The Japanese yen fell in Asian markets on Friday against a basket of major and minor currencies, deepening losses for the third consecutive day against the US dollar and hitting its lowest level in eight weeks. It is heading toward its biggest weekly loss in nearly two and a half months, as selling pressure on the currency continues in the foreign exchange market.
Data showed that core inflation in Tokyo held steady below economists expectations in September, underscoring continued easing of inflationary pressures on Bank of Japan policymakers. As a result, the likelihood of a rate hike in October has declined.
Price Overview
USD/JPY rose by more than 0.1% to 149.96, the highest since August 1, from todays opening level of 149.79, after touching a low of 149.33.
The yen ended Thursday down 0.6% against the dollar, its second straight daily decline, as strong US economic data reduced expectations of a Fed rate cut in October.
Weekly Trading
Over the course of this week, which officially concludes at todays settlement, the yen is down about 1.35% against the US dollar, on track for a fifth consecutive weekly loss and its biggest weekly drop since early July.
This worst weekly performance in two and a half months is attributed to political uncertainty in Japan as well as the US dollars strength and rising US yields, supported by strong economic data and Federal Reserve commentary.
Tokyo Core Inflation
Data released today in Japan showed Tokyos core consumer price index rising 2.5% in September, below market expectations of 2.8%. The index also rose 2.5% in August, the slowest pace since March.
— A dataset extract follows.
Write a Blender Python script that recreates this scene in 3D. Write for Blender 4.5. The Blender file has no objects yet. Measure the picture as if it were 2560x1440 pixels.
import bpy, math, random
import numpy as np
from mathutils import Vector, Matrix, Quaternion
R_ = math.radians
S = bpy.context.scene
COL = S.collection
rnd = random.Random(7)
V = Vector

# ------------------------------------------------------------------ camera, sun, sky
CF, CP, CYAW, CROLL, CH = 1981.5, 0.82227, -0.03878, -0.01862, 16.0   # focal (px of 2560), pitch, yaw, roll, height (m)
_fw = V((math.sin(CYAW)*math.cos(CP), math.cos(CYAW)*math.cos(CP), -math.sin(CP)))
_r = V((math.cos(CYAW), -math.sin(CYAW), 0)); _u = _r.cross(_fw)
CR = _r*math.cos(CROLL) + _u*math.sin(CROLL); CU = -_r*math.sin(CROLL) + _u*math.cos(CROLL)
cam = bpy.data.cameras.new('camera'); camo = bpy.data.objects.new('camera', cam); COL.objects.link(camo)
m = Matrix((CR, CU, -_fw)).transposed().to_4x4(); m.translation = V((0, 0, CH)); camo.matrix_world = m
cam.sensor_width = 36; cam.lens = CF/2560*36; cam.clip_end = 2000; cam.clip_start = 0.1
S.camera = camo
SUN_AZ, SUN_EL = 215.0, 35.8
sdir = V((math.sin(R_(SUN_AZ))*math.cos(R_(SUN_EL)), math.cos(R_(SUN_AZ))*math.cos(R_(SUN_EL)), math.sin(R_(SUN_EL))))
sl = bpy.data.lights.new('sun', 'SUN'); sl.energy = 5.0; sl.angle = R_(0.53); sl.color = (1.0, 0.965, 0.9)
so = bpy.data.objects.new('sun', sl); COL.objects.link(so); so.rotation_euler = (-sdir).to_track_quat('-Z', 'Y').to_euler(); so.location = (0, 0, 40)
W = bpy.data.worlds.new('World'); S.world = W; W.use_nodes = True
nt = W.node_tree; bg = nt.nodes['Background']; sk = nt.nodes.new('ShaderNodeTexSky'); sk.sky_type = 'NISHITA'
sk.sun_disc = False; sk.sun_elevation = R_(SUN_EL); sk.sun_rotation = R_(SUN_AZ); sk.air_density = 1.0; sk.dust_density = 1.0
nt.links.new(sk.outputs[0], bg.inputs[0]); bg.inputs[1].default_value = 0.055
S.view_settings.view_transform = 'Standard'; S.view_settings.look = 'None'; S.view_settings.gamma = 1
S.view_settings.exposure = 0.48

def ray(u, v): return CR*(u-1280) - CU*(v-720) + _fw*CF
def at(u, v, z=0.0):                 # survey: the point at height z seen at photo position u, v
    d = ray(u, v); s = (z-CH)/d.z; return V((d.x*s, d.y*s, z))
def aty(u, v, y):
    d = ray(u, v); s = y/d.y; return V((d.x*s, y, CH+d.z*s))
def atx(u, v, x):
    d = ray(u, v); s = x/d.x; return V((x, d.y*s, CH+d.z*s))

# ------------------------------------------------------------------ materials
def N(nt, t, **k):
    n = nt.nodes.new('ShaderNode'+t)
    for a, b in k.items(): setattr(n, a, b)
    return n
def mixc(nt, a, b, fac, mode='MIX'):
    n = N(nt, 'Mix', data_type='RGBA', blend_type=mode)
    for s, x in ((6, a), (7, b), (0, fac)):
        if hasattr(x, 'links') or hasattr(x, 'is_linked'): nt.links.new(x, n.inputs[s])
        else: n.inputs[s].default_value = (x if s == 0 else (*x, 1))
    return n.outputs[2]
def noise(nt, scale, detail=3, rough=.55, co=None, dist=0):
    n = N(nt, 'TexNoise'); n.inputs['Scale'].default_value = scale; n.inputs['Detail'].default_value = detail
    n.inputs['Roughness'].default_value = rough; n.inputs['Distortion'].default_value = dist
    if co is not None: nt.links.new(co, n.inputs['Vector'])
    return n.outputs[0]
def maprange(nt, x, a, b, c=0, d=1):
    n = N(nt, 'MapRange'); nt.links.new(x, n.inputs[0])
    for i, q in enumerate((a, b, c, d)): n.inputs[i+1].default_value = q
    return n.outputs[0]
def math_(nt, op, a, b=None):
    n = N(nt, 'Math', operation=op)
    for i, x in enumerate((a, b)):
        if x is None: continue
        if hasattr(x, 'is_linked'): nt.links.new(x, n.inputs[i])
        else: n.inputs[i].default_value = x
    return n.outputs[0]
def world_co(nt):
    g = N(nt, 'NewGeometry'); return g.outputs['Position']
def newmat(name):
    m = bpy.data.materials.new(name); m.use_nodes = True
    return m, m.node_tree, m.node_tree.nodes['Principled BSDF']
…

Undoubtedly, stable prices reduce inflationary pressures on Bank of Japan policymakers, lowering the chances of rate hikes in Japan this year.
Japanese Interest Rates
Following the above data, market pricing for a 25-basis-point rate hike by the Bank of Japan in October fell from 50% to 35%.
To reprice those expectations, investors are awaiting further data on inflation, unemployment, and wages in Japan.